Найти тему

Кенотаф для пса. О потере и ответственности

это не Пёс, это волк
это не Пёс, это волк

trigger warning/ПРЕДУПРЕЖДЕНИЕ

Внимание! Текст содержит кровавые сцены и описание смерти животных. Если для вас это неприемлемо — лучше не читайте.

Умер мой пёс. Назовем его Пёс.

Его сбила электричка. Он жил за городом в доме бывшего мужа по имени А. — пока мы жили вместе, и остался там после нашего развода.

Псу было 13 лет. Он всегда увязывался на станцию — дом построен рядом с рельсами, до станции рукой подать, мы всегда ездили на электричках. Один раз он впрыгнул в вагон к моему младшему сыну В., когда тот сел в электричку. В. пришлось выйти на следующей станции и вести Пса домой. И с ним всё было так.

Он увязывался с сыновьями в школу, когда они были маленькие, и весь учебный день бегал по этажам. Или он увязывался в детский сад, а потом не мог вернуться, потому что там бегали страшные уличные собаки, прятался весь день у помойки, и вечером его надо было забирать.

Пёс был мой. Друзья подобрали его 13 лет назад щеночком в мой день рожденья. Возле магазина, ночью. И подарили мне.

Мы думали, Пёс вырастет в метиса — он был похож на овчарку. Они и вырос, но на очень коротких лапках. Мы звали его «норная овчарка». Мне кажется, у не очень было с личной жизнью, ну чисто технически.

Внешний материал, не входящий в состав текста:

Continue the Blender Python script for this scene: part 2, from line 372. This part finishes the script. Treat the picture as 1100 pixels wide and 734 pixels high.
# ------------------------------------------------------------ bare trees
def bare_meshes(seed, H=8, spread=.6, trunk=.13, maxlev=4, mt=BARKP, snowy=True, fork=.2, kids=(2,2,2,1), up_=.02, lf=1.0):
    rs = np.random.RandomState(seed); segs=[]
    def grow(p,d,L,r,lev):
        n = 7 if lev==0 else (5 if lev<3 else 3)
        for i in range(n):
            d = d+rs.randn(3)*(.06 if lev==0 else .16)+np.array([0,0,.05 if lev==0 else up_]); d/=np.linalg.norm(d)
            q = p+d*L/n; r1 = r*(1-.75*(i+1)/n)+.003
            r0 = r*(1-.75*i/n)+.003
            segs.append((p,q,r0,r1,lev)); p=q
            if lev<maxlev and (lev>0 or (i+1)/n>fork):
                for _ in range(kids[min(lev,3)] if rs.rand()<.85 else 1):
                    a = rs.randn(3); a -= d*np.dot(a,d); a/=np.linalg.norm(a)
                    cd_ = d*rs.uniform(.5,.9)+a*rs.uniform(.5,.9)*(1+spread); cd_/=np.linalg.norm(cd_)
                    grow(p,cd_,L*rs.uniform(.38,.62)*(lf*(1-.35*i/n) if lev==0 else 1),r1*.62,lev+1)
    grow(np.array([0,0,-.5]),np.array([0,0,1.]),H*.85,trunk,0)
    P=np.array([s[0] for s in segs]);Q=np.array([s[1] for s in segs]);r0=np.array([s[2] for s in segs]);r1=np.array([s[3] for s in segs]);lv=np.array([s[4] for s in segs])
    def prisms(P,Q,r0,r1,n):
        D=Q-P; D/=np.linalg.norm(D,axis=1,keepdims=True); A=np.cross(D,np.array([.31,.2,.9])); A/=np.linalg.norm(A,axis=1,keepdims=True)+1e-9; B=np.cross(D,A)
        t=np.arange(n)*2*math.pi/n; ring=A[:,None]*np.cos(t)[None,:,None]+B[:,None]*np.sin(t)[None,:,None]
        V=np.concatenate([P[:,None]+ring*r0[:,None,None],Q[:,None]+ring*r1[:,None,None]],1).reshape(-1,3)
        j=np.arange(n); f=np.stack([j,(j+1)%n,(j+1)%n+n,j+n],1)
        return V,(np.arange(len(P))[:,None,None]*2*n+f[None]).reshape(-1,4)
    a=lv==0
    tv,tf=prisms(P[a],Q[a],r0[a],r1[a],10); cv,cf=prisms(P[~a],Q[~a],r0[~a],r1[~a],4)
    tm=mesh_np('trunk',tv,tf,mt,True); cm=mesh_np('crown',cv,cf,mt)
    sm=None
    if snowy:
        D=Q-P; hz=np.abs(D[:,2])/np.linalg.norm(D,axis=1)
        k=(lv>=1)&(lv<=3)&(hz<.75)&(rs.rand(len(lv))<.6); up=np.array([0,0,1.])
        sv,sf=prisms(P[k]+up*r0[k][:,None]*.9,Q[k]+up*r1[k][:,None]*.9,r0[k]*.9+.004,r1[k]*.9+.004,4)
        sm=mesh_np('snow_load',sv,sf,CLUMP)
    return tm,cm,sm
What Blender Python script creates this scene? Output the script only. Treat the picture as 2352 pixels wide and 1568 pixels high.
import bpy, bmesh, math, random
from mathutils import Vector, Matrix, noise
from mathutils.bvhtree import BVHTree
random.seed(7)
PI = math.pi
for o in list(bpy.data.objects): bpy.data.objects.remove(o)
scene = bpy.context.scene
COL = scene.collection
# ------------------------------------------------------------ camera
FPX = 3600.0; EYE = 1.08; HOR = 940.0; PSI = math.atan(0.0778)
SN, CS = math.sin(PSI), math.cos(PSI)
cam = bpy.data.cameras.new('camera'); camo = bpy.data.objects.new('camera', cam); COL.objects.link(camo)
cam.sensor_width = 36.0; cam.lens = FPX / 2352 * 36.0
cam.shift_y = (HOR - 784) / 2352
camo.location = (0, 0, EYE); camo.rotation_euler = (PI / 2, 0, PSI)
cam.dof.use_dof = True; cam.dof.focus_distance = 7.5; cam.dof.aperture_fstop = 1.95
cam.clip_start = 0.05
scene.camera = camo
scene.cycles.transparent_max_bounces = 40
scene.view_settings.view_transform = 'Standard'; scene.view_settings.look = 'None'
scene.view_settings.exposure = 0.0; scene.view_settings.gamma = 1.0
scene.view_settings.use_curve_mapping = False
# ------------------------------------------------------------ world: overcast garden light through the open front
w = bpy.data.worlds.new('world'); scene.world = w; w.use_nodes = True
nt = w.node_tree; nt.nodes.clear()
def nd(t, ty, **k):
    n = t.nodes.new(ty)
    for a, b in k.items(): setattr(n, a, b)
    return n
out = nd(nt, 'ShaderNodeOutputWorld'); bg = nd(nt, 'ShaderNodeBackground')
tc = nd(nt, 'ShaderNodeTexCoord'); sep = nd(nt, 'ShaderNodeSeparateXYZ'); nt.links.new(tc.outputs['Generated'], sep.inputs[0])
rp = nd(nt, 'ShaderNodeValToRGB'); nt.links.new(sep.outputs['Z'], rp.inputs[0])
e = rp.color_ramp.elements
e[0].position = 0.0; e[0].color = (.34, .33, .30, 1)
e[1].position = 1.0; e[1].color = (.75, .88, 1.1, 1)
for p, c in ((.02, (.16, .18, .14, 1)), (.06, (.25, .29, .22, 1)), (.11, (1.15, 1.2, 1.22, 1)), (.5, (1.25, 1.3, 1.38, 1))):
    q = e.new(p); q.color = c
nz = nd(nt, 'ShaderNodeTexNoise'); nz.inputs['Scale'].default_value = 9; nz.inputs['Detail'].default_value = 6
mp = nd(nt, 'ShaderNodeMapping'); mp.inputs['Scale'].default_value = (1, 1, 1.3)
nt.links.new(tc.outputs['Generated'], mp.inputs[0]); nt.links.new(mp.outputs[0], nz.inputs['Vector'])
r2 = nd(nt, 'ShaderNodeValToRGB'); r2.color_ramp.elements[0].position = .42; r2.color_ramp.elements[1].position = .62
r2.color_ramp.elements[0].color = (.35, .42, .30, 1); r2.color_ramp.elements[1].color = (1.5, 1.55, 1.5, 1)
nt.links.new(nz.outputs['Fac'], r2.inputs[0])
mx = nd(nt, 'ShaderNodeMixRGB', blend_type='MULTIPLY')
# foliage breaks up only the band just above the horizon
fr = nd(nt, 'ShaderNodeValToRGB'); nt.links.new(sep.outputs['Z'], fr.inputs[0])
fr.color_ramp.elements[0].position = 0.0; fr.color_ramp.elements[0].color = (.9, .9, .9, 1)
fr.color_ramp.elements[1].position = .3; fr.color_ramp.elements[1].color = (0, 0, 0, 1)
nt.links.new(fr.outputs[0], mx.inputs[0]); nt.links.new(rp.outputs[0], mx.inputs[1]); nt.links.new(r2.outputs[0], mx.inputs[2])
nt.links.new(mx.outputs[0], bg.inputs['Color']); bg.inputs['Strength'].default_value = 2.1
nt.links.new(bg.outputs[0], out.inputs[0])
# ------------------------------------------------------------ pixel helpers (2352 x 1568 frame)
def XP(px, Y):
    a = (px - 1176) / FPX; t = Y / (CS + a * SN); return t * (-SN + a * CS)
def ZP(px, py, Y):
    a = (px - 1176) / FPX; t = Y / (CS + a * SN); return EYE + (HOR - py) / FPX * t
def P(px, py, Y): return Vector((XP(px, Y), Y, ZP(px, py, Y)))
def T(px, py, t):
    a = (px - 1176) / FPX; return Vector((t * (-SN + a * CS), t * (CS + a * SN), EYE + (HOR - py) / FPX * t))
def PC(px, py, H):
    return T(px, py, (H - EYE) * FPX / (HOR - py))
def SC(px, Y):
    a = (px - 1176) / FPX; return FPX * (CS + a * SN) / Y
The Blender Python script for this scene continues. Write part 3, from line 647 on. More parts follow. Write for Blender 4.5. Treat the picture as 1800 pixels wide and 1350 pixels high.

Когда мы развелись, я оставила его жить с А. Подумала, что бесчеловечно его было бы везти в городскую квартиру после загородного приволья. А. любил его, варил Псу кашу и сделал ему зимнюю будку с подогревом.

Год назад Пёс заболел. Ему сделали операцию, непонятно было, что будет дальше, надо было водить на капельницу, делать уколы, выхаживать. А. надо было уехать, мы прожили с Псом вдвоем несколько дней в доме, который когда-то был моим. У него был дурацкий пластиковый колпак-ошейник, чтобы не лизал швы, через который он очень жалобно на меня смотрел, когда я приходила делать уколы. Нога, куда колоть, была совсем худая.

Мы его выходили, он выздоровел. Но уже стал плохо видеть и слышать. 13 лет — много или мало для пса?

А позавчера его сбило на переезде. Скоростной электричкой.

На глазах у сына В., за которым Пёс по своему обыкновению увязался.

Сын сел в электричку и уехал. С дороги позвонил папе. Папа был на работе и пришел на переезд уже вечером.

Ему сказали, что Пса — точнее, части Пса — рабочие переезда выкинули в канаву.

Канава до краев полна водой.

Хоронить нам некого.

Я боялась звонить В. Я не знала, как его спросить, как он это перенёс, и почему он уехал. Но пришлось.

Он сказал — я ничего не мог сделать, это было слишком страшно, ты вообще представляешь, что это такое?

Я не представляю. То есть представляю, и сразу начинаю плакать.

Я сказала: тебе надо было позвонить мне. Я была дома весь день, был выходной.

Потом позвонил старший сын, Г. Поздравил меня с днем матери.

Я сказала: В. оставил Пса на переезде. Г. сказал: а что он мог сделать? Это слишком страшно. Я сказала: он мог позвонить мне.

Я повесила трубку и подумала: какой еще день матери. Я воспитала черствых людей. Они уже взрослые, и они не понимают, что некоторые вещи надо делать, просто потому что надо. Потому что у нашего Пса должна быть могила. Потому что нам нужно его закопать, и плакать над ним, и воткнуть сверху палку. И написать табличку.

Потому что Пёс был последней ниточкой, соединявшей нас с теми временами, когда мы все вместе жили в Доме. Когда мы были семьей. Он был наш, был с нами.

У нас даже чат назван в честь Пса.

Потом я представила, как я приезжаю туда, на переезд. И вижу части Пса. И не могу ничего сделать. И оставляю его там лежать. Жду, когда придут рабочие. То есть не жду, а ухожу.

Я подумала — может, дело не в черствости. Может, дело в том, что некоторые вещи невозможно сделать. То есть наверное А. бы смог. А я, и В., и Г. — не можем.

Или можем, но через очень жесткое насилие над собой.

И мои сыновья это знают. А я нет.

Придется сделать Псу кенотаф, ложную могилу.

Я и не подозревала, как сильно его любила.